> [Exercise prompt]: The listing must be reproduced in full, exactly as it stands.

> [Supplied information]:
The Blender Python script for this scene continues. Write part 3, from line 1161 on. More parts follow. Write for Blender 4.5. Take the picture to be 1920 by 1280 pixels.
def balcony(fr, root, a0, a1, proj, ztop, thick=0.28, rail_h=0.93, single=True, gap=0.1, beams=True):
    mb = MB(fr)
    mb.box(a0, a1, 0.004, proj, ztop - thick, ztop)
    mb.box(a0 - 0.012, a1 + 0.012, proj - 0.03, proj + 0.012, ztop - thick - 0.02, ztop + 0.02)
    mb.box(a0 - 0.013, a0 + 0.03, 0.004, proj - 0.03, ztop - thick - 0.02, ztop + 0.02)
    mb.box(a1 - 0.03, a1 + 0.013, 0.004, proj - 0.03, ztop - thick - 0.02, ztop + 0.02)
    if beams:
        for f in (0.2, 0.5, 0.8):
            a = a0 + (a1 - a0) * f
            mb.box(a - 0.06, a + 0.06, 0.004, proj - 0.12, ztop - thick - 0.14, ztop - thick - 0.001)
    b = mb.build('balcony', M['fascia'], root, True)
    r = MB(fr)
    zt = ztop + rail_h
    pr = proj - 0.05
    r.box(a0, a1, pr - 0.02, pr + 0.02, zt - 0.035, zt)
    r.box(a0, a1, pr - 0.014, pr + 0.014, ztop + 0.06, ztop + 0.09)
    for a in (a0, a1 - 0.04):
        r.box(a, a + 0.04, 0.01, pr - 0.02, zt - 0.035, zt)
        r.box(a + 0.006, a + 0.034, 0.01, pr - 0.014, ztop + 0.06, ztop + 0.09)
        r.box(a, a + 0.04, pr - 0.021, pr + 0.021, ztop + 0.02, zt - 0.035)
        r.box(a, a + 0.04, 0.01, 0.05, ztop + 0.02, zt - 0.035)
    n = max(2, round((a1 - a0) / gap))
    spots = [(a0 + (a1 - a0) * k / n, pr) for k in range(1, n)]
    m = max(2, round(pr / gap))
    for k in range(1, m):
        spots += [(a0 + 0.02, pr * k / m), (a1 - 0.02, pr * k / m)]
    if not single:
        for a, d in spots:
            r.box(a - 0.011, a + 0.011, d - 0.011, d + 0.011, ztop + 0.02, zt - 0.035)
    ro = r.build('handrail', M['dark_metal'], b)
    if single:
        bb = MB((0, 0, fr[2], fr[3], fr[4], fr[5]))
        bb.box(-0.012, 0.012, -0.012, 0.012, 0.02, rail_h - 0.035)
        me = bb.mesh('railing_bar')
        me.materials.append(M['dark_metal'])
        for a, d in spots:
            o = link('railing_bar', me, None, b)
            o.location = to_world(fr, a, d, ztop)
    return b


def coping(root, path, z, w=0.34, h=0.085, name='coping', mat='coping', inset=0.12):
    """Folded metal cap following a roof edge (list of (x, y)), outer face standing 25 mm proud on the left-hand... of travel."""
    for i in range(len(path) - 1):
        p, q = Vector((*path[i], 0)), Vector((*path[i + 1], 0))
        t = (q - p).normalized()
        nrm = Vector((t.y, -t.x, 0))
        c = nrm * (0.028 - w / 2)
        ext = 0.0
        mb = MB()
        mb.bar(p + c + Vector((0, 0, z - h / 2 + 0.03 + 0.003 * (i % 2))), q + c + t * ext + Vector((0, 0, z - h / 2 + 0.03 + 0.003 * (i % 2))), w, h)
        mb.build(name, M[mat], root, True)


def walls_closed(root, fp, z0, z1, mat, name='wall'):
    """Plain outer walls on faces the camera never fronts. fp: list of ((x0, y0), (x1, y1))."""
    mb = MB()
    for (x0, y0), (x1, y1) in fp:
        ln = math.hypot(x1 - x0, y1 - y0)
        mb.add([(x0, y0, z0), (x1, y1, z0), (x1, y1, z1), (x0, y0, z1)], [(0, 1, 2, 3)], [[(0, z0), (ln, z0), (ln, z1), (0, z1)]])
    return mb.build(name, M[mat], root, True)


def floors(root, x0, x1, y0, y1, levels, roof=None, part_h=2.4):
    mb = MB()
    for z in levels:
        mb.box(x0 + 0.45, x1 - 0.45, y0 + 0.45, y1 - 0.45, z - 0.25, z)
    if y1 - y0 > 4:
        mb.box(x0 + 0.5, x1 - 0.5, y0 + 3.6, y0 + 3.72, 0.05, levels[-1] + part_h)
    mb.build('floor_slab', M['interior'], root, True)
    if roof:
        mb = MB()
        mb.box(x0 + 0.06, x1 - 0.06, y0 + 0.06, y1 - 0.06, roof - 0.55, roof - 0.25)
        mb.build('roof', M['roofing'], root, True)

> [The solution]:
The Blender Python script for this scene continues. Write part 3, from line 1161 on. More parts follow. Write for Blender 4.5. Take the picture to be 1920 by 1280 pixels.
def balcony(fr, root, a0, a1, proj, ztop, thick=0.28, rail_h=0.93, single=True, gap=0.1, beams=True):
    mb = MB(fr)
    mb.box(a0, a1, 0.004, proj, ztop - thick, ztop)
    mb.box(a0 - 0.012, a1 + 0.012, proj - 0.03, proj + 0.012, ztop - thick - 0.02, ztop + 0.02)
    mb.box(a0 - 0.013, a0 + 0.03, 0.004, proj - 0.03, ztop - thick - 0.02, ztop + 0.02)
    mb.box(a1 - 0.03, a1 + 0.013, 0.004, proj - 0.03, ztop - thick - 0.02, ztop + 0.02)
    if beams:
        for f in (0.2, 0.5, 0.8):
            a = a0 + (a1 - a0) * f
            mb.box(a - 0.06, a + 0.06, 0.004, proj - 0.12, ztop - thick - 0.14, ztop - thick - 0.001)
    b = mb.build('balcony', M['fascia'], root, True)
    r = MB(fr)
    zt = ztop + rail_h
    pr = proj - 0.05
    r.box(a0, a1, pr - 0.02, pr + 0.02, zt - 0.035, zt)
    r.box(a0, a1, pr - 0.014, pr + 0.014, ztop + 0.06, ztop + 0.09)
    for a in (a0, a1 - 0.04):
        r.box(a, a + 0.04, 0.01, pr - 0.02, zt - 0.035, zt)
        r.box(a + 0.006, a + 0.034, 0.01, pr - 0.014, ztop + 0.06, ztop + 0.09)
        r.box(a, a + 0.04, pr - 0.021, pr + 0.021, ztop + 0.02, zt - 0.035)
        r.box(a, a + 0.04, 0.01, 0.05, ztop + 0.02, zt - 0.035)
    n = max(2, round((a1 - a0) / gap))
    spots = [(a0 + (a1 - a0) * k / n, pr) for k in range(1, n)]
    m = max(2, round(pr / gap))
    for k in range(1, m):
        spots += [(a0 + 0.02, pr * k / m), (a1 - 0.02, pr * k / m)]
    if not single:
        for a, d in spots:
            r.box(a - 0.011, a + 0.011, d - 0.011, d + 0.011, ztop + 0.02, zt - 0.035)
    ro = r.build('handrail', M['dark_metal'], b)
    if single:
        bb = MB((0, 0, fr[2], fr[3], fr[4], fr[5]))
        bb.box(-0.012, 0.012, -0.012, 0.012, 0.02, rail_h - 0.035)
        me = bb.mesh('railing_bar')
        me.materials.append(M['dark_metal'])
        for a, d in spots:
            o = link('railing_bar', me, None, b)
            o.location = to_world(fr, a, d, ztop)
    return b


def coping(root, path, z, w=0.34, h=0.085, name='coping', mat='coping', inset=0.12):
    """Folded metal cap following a roof edge (list of (x, y)), outer face standing 25 mm proud on the left-hand... of travel."""
    for i in range(len(path) - 1):
        p, q = Vector((*path[i], 0)), Vector((*path[i + 1], 0))
        t = (q - p).normalized()
        nrm = Vector((t.y, -t.x, 0))
        c = nrm * (0.028 - w / 2)
        ext = 0.0
        mb = MB()
        mb.bar(p + c + Vector((0, 0, z - h / 2 + 0.03 + 0.003 * (i % 2))), q + c + t * ext + Vector((0, 0, z - h / 2 + 0.03 + 0.003 * (i % 2))), w, h)
        mb.build(name, M[mat], root, True)


def walls_closed(root, fp, z0, z1, mat, name='wall'):
    """Plain outer walls on faces the camera never fronts. fp: list of ((x0, y0), (x1, y1))."""
    mb = MB()
    for (x0, y0), (x1, y1) in fp:
        ln = math.hypot(x1 - x0, y1 - y0)
        mb.add([(x0, y0, z0), (x1, y1, z0), (x1, y1, z1), (x0, y0, z1)], [(0, 1, 2, 3)], [[(0, z0), (ln, z0), (ln, z1), (0, z1)]])
    return mb.build(name, M[mat], root, True)


def floors(root, x0, x1, y0, y1, levels, roof=None, part_h=2.4):
    mb = MB()
    for z in levels:
        mb.box(x0 + 0.45, x1 - 0.45, y0 + 0.45, y1 - 0.45, z - 0.25, z)
    if y1 - y0 > 4:
        mb.box(x0 + 0.5, x1 - 0.5, y0 + 3.6, y0 + 3.72, 0.05, levels[-1] + part_h)
    mb.build('floor_slab', M['interior'], root, True)
    if roof:
        mb = MB()
        mb.box(x0 + 0.06, x1 - 0.06, y0 + 0.06, y1 - 0.06, roof - 0.55, roof - 0.25)
        mb.build('roof', M['roofing'], root, True)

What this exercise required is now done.